Rien que des nègres et que des négresses, une pierre sur la tête et une latte d’arlequin à la main !

Au Soudan, en Haute-Volta, à la Côte d’Ivoire, dans toute la pléiade, on compte plus de cinquante mille kilomètres de routes. Tous les matériaux qui ont servi à les faire ont été portés sur la tête du nègre !

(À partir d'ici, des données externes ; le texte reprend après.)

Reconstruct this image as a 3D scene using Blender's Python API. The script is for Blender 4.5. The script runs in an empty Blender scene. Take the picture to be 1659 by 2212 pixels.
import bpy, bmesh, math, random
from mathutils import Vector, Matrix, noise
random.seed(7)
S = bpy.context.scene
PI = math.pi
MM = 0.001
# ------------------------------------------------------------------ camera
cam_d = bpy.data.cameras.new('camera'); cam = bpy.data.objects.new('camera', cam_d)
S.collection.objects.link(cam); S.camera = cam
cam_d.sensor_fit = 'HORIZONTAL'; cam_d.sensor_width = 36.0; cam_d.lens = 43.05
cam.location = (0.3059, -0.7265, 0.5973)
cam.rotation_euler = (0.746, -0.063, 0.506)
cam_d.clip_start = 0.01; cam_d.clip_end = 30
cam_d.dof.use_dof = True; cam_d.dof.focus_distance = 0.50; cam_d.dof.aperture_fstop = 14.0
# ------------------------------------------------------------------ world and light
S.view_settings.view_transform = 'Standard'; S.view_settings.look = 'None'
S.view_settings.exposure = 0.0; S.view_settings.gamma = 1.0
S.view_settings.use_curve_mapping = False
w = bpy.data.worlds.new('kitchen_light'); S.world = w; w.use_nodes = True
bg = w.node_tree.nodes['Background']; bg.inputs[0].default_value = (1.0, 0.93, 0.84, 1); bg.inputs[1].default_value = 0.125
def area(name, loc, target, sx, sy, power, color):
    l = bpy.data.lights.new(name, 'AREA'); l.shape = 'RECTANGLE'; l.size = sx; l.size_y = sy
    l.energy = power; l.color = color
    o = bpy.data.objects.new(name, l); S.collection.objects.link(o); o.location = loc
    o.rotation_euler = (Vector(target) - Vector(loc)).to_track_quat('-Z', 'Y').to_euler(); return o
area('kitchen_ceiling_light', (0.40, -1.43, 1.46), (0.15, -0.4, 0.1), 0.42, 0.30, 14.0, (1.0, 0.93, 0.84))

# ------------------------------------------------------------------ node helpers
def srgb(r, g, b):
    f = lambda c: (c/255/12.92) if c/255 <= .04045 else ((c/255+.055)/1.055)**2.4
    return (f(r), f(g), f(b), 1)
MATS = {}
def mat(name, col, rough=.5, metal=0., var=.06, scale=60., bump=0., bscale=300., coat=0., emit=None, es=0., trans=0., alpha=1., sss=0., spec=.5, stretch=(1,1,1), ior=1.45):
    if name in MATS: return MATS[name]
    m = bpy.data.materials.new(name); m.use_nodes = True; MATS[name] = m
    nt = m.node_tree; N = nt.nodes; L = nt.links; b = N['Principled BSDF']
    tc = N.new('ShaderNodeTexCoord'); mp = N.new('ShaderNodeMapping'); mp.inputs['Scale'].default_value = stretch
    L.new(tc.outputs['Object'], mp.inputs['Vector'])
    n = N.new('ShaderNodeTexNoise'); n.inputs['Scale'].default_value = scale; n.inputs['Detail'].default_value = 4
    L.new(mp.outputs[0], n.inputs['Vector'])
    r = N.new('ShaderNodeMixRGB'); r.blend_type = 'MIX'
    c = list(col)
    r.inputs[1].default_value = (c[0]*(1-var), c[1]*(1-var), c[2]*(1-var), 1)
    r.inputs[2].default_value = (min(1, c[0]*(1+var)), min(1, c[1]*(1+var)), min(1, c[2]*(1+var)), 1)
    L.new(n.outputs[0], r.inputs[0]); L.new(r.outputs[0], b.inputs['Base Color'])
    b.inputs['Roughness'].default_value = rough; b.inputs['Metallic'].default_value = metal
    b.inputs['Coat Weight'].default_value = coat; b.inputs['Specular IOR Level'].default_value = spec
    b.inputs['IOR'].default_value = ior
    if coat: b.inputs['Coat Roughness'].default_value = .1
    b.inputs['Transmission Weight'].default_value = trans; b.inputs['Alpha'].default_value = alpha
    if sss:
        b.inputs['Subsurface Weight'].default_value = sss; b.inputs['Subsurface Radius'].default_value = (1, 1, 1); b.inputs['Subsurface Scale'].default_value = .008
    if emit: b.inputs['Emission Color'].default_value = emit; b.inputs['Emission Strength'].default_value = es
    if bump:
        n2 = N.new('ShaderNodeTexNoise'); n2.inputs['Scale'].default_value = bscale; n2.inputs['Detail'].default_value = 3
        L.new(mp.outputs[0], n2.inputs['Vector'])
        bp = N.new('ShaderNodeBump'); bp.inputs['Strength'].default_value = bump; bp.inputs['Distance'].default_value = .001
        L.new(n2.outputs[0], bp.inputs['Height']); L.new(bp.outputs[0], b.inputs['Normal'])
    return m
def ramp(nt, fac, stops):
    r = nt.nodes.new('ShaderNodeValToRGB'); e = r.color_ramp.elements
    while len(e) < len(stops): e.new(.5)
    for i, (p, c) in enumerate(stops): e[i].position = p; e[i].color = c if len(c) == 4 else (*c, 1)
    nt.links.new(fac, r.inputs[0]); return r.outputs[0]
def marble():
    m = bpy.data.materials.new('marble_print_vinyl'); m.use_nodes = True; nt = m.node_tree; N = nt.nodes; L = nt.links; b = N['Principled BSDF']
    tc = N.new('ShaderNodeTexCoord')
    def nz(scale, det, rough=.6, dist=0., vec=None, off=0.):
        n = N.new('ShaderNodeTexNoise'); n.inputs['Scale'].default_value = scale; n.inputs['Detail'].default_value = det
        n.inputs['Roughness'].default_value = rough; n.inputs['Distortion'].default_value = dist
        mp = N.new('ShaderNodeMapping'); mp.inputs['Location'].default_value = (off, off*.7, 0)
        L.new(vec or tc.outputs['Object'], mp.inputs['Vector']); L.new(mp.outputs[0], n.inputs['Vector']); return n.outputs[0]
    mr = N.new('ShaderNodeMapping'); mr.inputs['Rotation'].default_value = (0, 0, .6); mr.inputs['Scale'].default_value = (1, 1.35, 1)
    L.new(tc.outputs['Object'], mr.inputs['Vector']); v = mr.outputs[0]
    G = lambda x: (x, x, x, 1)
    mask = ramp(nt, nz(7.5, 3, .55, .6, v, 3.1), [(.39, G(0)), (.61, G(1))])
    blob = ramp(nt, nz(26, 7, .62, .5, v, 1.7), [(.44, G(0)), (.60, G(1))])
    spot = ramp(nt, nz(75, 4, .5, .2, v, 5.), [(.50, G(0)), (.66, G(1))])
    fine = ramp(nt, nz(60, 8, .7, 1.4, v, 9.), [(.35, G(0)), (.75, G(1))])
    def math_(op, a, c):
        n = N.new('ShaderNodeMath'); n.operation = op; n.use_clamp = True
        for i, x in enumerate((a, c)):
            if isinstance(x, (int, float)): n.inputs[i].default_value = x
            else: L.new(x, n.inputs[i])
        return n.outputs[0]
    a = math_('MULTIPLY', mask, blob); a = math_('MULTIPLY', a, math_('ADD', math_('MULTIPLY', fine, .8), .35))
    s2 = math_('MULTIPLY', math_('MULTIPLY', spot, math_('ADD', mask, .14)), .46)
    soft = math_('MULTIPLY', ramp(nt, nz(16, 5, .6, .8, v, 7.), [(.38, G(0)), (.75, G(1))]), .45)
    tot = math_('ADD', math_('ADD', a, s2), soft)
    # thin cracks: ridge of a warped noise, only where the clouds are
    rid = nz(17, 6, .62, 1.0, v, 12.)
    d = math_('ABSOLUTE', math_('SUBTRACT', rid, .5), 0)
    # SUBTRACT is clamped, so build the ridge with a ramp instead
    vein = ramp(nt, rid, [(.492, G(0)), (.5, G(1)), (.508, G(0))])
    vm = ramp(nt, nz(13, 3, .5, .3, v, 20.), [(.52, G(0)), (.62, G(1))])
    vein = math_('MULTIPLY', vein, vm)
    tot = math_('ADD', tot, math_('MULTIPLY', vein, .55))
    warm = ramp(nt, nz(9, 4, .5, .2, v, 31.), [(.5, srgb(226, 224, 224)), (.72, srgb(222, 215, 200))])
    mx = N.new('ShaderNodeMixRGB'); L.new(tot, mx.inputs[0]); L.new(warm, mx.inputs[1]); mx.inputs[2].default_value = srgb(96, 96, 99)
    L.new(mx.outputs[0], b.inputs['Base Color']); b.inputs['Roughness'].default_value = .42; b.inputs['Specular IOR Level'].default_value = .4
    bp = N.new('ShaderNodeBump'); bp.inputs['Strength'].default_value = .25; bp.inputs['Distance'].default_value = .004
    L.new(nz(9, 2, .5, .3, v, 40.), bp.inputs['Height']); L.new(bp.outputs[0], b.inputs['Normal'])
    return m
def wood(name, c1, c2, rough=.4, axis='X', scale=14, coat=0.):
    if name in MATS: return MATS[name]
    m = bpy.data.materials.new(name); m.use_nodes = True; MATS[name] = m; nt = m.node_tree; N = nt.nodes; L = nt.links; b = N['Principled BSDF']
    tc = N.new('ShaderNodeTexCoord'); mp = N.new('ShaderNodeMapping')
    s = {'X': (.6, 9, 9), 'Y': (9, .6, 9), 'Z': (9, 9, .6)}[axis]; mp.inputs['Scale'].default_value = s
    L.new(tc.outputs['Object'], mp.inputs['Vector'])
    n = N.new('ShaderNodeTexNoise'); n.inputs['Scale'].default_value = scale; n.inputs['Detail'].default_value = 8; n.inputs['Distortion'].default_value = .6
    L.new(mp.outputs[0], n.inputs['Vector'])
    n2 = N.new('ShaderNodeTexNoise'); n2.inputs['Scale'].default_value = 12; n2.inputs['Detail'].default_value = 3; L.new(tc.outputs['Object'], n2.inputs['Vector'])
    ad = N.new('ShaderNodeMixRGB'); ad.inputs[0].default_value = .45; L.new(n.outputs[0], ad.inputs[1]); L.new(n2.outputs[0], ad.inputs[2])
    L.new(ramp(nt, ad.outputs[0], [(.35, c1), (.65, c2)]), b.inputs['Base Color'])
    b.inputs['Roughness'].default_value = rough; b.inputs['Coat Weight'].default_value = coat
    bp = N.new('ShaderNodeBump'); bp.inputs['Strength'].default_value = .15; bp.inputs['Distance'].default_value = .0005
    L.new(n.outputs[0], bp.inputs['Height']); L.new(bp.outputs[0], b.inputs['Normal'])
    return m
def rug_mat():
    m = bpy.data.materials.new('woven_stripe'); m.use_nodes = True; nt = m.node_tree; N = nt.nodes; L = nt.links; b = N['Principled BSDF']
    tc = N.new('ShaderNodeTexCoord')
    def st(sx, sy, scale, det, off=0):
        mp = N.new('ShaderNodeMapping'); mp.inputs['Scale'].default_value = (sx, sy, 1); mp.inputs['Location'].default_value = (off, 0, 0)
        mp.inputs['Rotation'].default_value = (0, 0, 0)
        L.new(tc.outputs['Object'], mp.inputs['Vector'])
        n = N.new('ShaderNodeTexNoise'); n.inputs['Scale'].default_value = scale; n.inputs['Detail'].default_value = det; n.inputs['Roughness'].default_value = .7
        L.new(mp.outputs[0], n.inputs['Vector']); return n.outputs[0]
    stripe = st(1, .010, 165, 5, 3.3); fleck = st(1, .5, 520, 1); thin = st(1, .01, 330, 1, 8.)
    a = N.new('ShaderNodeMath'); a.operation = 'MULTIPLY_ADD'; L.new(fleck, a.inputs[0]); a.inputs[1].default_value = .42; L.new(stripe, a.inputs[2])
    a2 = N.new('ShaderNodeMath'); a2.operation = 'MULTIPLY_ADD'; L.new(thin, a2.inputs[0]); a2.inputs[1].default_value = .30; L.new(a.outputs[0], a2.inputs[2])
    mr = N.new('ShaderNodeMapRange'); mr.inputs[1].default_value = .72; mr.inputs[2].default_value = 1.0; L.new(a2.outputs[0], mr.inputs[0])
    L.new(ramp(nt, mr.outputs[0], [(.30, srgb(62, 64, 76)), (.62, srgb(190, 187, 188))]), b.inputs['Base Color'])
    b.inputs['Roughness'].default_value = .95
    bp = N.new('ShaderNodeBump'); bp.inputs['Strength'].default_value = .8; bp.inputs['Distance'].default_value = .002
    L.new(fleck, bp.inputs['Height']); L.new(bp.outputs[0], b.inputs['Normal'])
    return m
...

Qu’est-ce que le nègre ? Le nègre n’est pas un Turc, comme l’on dit. Il n’est pas fort. Le noir, en teinture, n’est pas un brevet de solidité. Parfois, dans les camps, les prestataires meurent comme s’il passait une épidémie. À ce propos, une phrase grandiose ; elle est extraite d’un rapport officiel. On y lit : « La fragilité inconcevable des indigènes… » Il faut les voir quand il pleut. Ils marchent ratatinés, comme sous le coup d’une violente colique, à petits pas sautillants, les deux bras croisés sur leur poitrine, main droite tenant l’épaule gauche, main gauche tenant l’épaule droite. Et les soirs ? Il ne fait pas chaud toujours ; ils toussent comme dans un sanatorium. Ceux qui possèdent une loque la plaquent soigneusement sur leur dos. Cela ne les empêche pas de grelotter, en compagnie des moins riches, autour de trois tisons de bois où quelques-uns soufflent jusqu’à leur dernier souffle.